STATED EXERCISE: Using the listing below, output only the lines from the one that contains "Model this scene" through the one that contains "S.camera = cam_o", inclusive, exactly as given and without images.

RECORDS SHOWN:
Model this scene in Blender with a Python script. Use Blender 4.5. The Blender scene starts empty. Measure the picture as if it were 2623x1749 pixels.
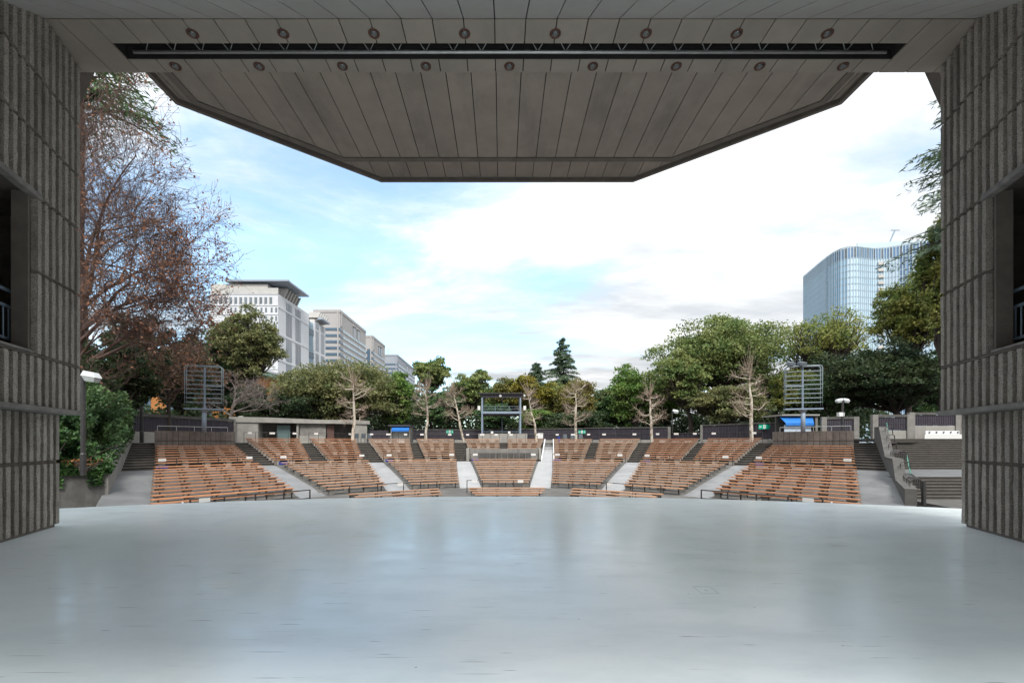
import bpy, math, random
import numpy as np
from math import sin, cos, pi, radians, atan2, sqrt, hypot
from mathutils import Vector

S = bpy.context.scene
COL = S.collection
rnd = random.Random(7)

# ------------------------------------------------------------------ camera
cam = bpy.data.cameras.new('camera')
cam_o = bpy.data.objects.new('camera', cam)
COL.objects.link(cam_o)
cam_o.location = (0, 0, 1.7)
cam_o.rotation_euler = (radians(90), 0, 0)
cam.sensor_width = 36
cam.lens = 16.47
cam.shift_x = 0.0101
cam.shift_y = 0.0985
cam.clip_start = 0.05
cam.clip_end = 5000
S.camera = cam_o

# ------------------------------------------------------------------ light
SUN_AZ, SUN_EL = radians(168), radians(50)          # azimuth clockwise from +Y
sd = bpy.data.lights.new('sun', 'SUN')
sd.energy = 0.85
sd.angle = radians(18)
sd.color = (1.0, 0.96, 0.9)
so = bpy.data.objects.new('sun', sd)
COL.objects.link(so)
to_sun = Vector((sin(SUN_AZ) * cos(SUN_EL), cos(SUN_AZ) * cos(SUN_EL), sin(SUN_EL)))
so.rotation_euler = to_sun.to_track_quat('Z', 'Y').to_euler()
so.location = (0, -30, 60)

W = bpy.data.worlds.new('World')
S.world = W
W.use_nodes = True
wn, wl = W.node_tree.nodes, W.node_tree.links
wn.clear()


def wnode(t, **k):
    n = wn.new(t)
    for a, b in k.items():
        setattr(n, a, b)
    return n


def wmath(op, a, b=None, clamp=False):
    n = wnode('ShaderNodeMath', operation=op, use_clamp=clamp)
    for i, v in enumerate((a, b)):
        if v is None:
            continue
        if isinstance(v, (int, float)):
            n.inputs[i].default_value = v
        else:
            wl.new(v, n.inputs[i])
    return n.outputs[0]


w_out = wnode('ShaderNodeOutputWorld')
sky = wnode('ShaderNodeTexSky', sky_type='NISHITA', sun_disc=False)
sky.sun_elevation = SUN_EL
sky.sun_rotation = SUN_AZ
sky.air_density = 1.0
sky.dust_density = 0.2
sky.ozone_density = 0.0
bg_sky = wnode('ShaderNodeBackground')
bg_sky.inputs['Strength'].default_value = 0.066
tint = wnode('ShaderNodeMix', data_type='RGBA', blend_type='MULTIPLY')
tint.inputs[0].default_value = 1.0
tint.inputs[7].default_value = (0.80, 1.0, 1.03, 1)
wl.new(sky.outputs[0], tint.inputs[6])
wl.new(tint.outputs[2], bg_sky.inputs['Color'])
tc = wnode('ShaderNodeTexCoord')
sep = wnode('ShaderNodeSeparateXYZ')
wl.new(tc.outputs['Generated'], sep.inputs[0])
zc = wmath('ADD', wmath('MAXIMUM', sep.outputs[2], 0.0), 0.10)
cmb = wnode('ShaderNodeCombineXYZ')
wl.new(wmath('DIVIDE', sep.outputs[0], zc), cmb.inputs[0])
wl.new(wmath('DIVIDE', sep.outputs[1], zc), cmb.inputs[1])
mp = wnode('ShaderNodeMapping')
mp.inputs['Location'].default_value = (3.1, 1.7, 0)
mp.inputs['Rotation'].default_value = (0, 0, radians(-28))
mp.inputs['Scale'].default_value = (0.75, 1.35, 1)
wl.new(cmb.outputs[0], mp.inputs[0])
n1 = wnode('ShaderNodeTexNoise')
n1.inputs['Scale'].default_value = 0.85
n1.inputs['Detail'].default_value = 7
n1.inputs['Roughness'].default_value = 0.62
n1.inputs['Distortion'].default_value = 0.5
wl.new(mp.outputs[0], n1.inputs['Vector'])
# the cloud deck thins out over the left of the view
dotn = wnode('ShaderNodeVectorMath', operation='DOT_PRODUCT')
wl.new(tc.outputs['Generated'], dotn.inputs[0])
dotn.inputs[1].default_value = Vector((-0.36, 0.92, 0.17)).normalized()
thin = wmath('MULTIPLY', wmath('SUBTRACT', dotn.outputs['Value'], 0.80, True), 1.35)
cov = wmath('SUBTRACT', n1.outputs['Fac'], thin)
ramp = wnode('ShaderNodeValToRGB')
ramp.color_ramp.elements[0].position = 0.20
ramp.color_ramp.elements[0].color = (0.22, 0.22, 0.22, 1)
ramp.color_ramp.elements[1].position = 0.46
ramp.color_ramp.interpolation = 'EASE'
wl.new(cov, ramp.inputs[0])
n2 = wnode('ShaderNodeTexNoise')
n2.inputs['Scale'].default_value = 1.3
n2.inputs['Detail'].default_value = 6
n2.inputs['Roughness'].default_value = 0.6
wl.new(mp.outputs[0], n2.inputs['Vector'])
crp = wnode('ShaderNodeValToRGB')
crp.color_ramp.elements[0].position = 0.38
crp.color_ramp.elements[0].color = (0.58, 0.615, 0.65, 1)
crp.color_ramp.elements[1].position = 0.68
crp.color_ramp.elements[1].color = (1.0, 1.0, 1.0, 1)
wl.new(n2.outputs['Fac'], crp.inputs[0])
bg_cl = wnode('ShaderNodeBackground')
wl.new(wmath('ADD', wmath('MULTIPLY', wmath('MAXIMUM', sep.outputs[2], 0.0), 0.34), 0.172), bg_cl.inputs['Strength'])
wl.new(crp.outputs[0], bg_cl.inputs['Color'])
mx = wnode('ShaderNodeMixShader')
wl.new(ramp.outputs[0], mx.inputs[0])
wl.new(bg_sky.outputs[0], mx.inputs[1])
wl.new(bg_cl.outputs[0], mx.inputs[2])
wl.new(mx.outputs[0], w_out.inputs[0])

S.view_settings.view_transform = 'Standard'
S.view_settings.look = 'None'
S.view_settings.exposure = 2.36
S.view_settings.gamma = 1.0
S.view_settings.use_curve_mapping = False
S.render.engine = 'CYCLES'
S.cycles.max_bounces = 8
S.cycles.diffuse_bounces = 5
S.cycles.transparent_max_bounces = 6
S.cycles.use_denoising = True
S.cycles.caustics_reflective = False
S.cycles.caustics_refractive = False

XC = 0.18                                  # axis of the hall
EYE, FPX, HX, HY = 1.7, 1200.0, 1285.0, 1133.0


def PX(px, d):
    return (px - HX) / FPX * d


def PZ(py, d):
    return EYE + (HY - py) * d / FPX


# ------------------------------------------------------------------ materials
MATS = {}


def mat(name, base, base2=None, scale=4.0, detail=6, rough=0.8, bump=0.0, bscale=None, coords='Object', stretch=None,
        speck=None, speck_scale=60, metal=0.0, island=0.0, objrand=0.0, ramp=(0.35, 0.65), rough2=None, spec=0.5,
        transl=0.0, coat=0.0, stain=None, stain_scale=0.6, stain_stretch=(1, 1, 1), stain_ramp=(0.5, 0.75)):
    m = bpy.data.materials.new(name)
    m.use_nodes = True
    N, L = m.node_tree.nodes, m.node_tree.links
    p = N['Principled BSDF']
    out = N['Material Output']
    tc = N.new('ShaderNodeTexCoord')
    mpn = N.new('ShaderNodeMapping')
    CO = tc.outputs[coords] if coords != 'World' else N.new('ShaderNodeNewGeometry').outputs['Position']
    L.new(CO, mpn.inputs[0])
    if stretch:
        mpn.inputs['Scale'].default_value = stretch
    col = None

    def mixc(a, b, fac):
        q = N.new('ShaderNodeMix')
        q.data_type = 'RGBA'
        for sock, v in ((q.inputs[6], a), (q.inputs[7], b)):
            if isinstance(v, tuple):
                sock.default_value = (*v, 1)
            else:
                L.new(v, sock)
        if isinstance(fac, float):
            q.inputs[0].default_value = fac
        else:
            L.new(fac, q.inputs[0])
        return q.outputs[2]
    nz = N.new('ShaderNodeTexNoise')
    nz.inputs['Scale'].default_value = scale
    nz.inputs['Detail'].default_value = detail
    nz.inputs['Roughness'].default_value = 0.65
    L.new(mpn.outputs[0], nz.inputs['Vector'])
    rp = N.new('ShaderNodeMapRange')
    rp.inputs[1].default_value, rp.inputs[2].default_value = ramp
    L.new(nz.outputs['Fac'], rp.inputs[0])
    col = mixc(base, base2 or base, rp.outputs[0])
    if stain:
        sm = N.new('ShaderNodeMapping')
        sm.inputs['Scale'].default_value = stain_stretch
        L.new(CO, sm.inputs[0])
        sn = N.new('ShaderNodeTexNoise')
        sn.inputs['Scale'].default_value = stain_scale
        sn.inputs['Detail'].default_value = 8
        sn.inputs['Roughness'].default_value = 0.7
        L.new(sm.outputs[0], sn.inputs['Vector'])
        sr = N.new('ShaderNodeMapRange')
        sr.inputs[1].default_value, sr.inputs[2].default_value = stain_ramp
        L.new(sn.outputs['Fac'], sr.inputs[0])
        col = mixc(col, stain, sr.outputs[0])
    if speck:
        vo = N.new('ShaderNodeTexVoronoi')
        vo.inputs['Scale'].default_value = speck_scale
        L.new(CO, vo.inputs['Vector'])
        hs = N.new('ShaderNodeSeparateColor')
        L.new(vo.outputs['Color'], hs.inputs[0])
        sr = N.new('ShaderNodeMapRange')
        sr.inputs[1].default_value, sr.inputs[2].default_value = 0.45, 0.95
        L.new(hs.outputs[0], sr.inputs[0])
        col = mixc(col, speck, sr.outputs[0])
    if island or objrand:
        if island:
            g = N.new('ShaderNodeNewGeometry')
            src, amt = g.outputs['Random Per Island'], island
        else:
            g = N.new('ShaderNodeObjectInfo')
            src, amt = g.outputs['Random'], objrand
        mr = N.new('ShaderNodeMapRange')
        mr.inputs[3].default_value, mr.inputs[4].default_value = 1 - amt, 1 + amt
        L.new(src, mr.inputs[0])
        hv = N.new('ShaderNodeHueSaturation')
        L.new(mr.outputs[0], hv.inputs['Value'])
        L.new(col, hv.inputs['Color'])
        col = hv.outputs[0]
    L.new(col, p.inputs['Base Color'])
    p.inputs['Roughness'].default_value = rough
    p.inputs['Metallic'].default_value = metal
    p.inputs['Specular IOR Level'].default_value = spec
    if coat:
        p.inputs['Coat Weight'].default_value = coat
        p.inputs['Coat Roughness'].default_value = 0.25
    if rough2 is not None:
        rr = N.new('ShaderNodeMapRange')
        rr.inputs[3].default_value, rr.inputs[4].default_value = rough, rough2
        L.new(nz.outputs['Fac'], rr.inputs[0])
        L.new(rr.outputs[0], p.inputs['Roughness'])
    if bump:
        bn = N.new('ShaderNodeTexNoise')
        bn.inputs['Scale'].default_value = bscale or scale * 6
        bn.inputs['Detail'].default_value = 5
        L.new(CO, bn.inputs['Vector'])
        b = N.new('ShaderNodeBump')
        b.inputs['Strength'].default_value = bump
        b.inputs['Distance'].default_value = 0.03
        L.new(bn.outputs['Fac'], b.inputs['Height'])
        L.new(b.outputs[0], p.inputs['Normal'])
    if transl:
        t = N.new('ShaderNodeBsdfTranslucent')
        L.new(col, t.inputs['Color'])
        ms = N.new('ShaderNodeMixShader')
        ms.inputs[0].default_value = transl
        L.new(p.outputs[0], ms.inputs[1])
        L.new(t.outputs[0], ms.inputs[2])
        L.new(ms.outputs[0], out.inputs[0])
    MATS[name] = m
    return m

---

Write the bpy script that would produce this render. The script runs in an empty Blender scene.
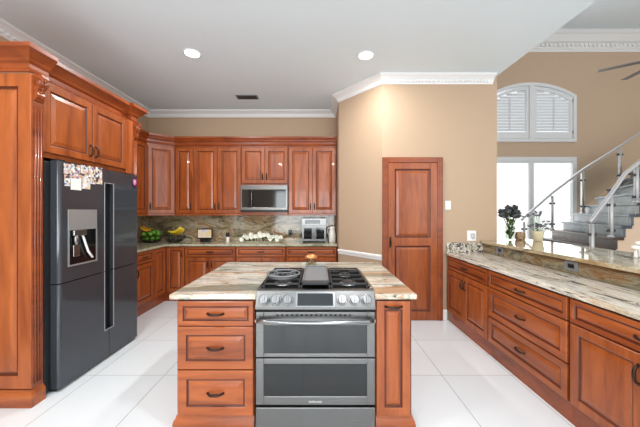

EXERCISE SOLUTION:
Model this scene in Blender with a Python script. Use Blender 4.5. The Blender scene starts empty. Measure the picture as if it were 2623x1749 pixels.
import bpy, math, random
import numpy as np
from math import sin, cos, pi, radians, atan2, sqrt, hypot
from mathutils import Vector

S = bpy.context.scene
COL = S.collection
rnd = random.Random(7)

# ------------------------------------------------------------------ camera
cam = bpy.data.cameras.new('camera')
cam_o = bpy.data.objects.new('camera', cam)
COL.objects.link(cam_o)
cam_o.location = (0, 0, 1.7)
cam_o.rotation_euler = (radians(90), 0, 0)
cam.sensor_width = 36
cam.lens = 16.47
cam.shift_x = 0.0101
cam.shift_y = 0.0985
cam.clip_start = 0.05
cam.clip_end = 5000
S.camera = cam_o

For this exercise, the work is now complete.